*Recorded information*.
========

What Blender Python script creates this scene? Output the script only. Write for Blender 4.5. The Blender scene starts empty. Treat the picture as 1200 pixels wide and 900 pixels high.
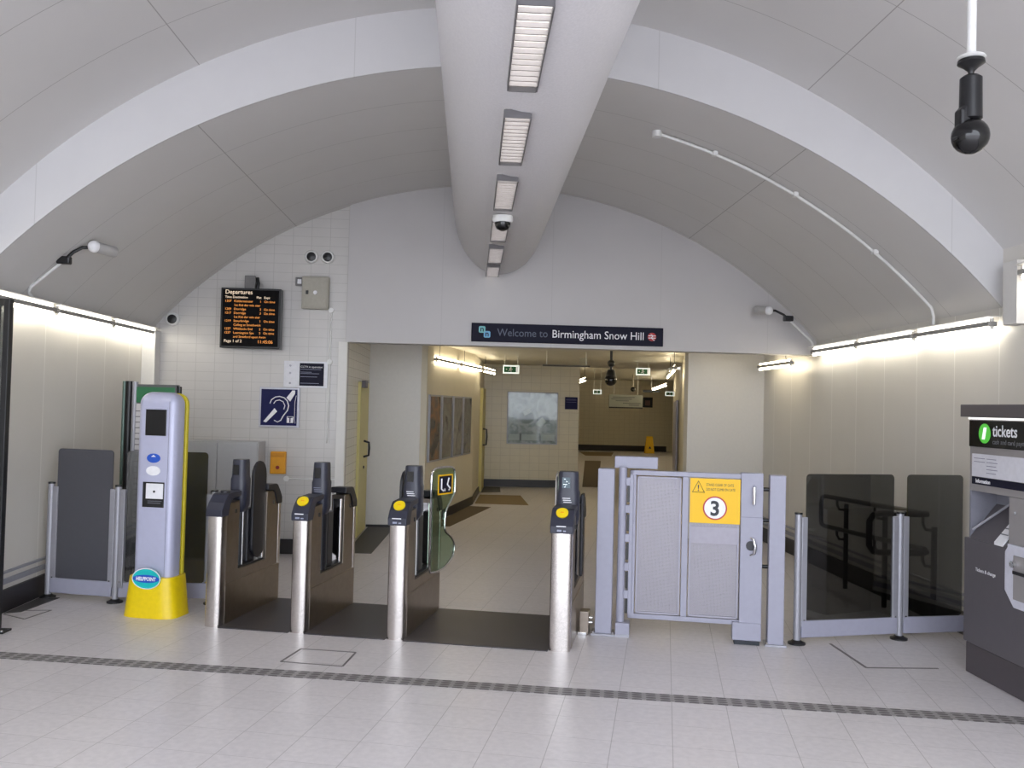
import bpy, math, random
from mathutils import Vector, Matrix
random.seed(4)
S = bpy.context.scene
COL = S.collection
R = math.radians
TA = R(12.3)                      # the gate line and floor tiles are turned 12.3 degrees to the vault

# ------------------------------------------------------------------ camera, sky, exposure
F = 1050.0
yaw = math.atan(47/F); pitch = math.atan(26/F); roll = R(1.43)
fw = Vector((math.sin(yaw)*math.cos(pitch), math.cos(yaw)*math.cos(pitch), math.sin(pitch)))
r0 = Vector((math.cos(yaw), -math.sin(yaw), 0)); u0 = r0.cross(fw)
rt = r0*math.cos(roll) + u0*math.sin(roll); up = -r0*math.sin(roll) + u0*math.cos(roll)
cd = bpy.data.cameras.new('camera'); cam = bpy.data.objects.new('camera', cd); COL.objects.link(cam)
m = Matrix((( rt.x, up.x, -fw.x, 0), (rt.y, up.y, -fw.y, 0), (rt.z, up.z, -fw.z, 1.65), (0, 0, 0, 1)))
cam.matrix_world = m
cd.sensor_width = 36; cd.lens = 36*F/1200; cd.clip_end = 200; cd.clip_start = .05
S.camera = cam
W = bpy.data.worlds.new('sky'); S.world = W; W.use_nodes = True
bg = W.node_tree.nodes['Background']; bg.inputs[0].default_value = (.86, .91, 1, 1); bg.inputs[1].default_value = 4.2
S.view_settings.view_transform = 'Standard'; S.view_settings.look = 'None'; S.view_settings.gamma = 1
S.view_settings.use_curve_mapping = False; S.view_settings.exposure = 0.42
TUBE_POWER = 15.5
TUBE_POWER_PASSAGE = 12.5

# ------------------------------------------------------------------ materials
def lin(c): return tuple(((v/255)/12.92 if v/255 <= .04045 else (((v/255)+.055)/1.055)**2.4) for v in c)
def M(name, rgb, rough=.5, metal=0, noise=.04, nscale=30, spec=.5, bump=0, aniso=0):
    m = bpy.data.materials.new(name); m.use_nodes = True; nt = m.node_tree; b = nt.nodes['Principled BSDF']
    b.inputs['Roughness'].default_value = rough; b.inputs['Metallic'].default_value = metal
    b.inputs['Specular IOR Level'].default_value = spec
    c = lin(rgb)
    tc = nt.nodes.new('ShaderNodeTexCoord'); n = nt.nodes.new('ShaderNodeTexNoise'); n.inputs['Scale'].default_value = nscale
    nt.links.new(tc.outputs['Object'], n.inputs['Vector'])
    r = nt.nodes.new('ShaderNodeValToRGB')
    r.color_ramp.elements[0].position = .3; r.color_ramp.elements[1].position = .7
    r.color_ramp.elements[0].color = (*[max(0, v*(1-noise)) for v in c], 1); r.color_ramp.elements[1].color = (*[min(1, v*(1+noise)) for v in c], 1)
    nt.links.new(n.outputs['Fac'], r.inputs[0]); nt.links.new(r.outputs[0], b.inputs['Base Color'])
    if bump:
        bp = nt.nodes.new('ShaderNodeBump'); bp.inputs['Strength'].default_value = bump; bp.inputs['Distance'].default_value = .002
        nt.links.new(n.outputs['Fac'], bp.inputs['Height']); nt.links.new(bp.outputs[0], b.inputs['Normal'])
    return m
def emit(name, rgb, s):
    m = bpy.data.materials.new(name); m.use_nodes = True; nt = m.node_tree
    b = nt.nodes['Principled BSDF']; b.inputs['Base Color'].default_value = (.8, .8, .8, 1)
    b.inputs['Emission Color'].default_value = (*rgb, 1); b.inputs['Emission Strength'].default_value = s
    return m
def glass(name, tint, gloss, rough=.04, gcol=(1, 1, 1)):
    m = bpy.data.materials.new(name); m.use_nodes = True; nt = m.node_tree; nt.nodes.remove(nt.nodes['Principled BSDF'])
    out = nt.nodes['Material Output']; t = nt.nodes.new('ShaderNodeBsdfTransparent'); t.inputs[0].default_value = (*tint, 1)
    g = nt.nodes.new('ShaderNodeBsdfGlossy'); g.inputs['Roughness'].default_value = rough; g.inputs[0].default_value = (*gcol, 1)
    lw = nt.nodes.new('ShaderNodeLayerWeight'); lw.inputs['Blend'].default_value = .5
    pw = nt.nodes.new('ShaderNodeMath'); pw.operation = 'POWER'; pw.inputs[1].default_value = 4; nt.links.new(lw.outputs['Facing'], pw.inputs[0])
    fr = nt.nodes.new('ShaderNodeMath'); fr.operation = 'MULTIPLY_ADD'; fr.inputs[1].default_value = .6; fr.inputs[2].default_value = gloss; nt.links.new(pw.outputs[0], fr.inputs[0])
    mx = nt.nodes.new('ShaderNodeMixShader'); nt.links.new(fr.outputs[0], mx.inputs[0])
    nt.links.new(t.outputs[0], mx.inputs[1]); nt.links.new(g.outputs[0], mx.inputs[2]); nt.links.new(mx.outputs[0], out.inputs[0])
    return m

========

*Prompt*.
Starting at the top of the listing above, reproduce each line up to and including the one with "TA = R(12.3)"; omit the pictures.

*Result for this exercise*.
What Blender Python script creates this scene? Output the script only. Write for Blender 4.5. The Blender scene starts empty. Treat the picture as 1200 pixels wide and 900 pixels high.
import bpy, math, random
from mathutils import Vector, Matrix
random.seed(4)
S = bpy.context.scene
COL = S.collection
R = math.radians
TA = R(12.3)                      # the gate line and floor tiles are turned 12.3 degrees to the vault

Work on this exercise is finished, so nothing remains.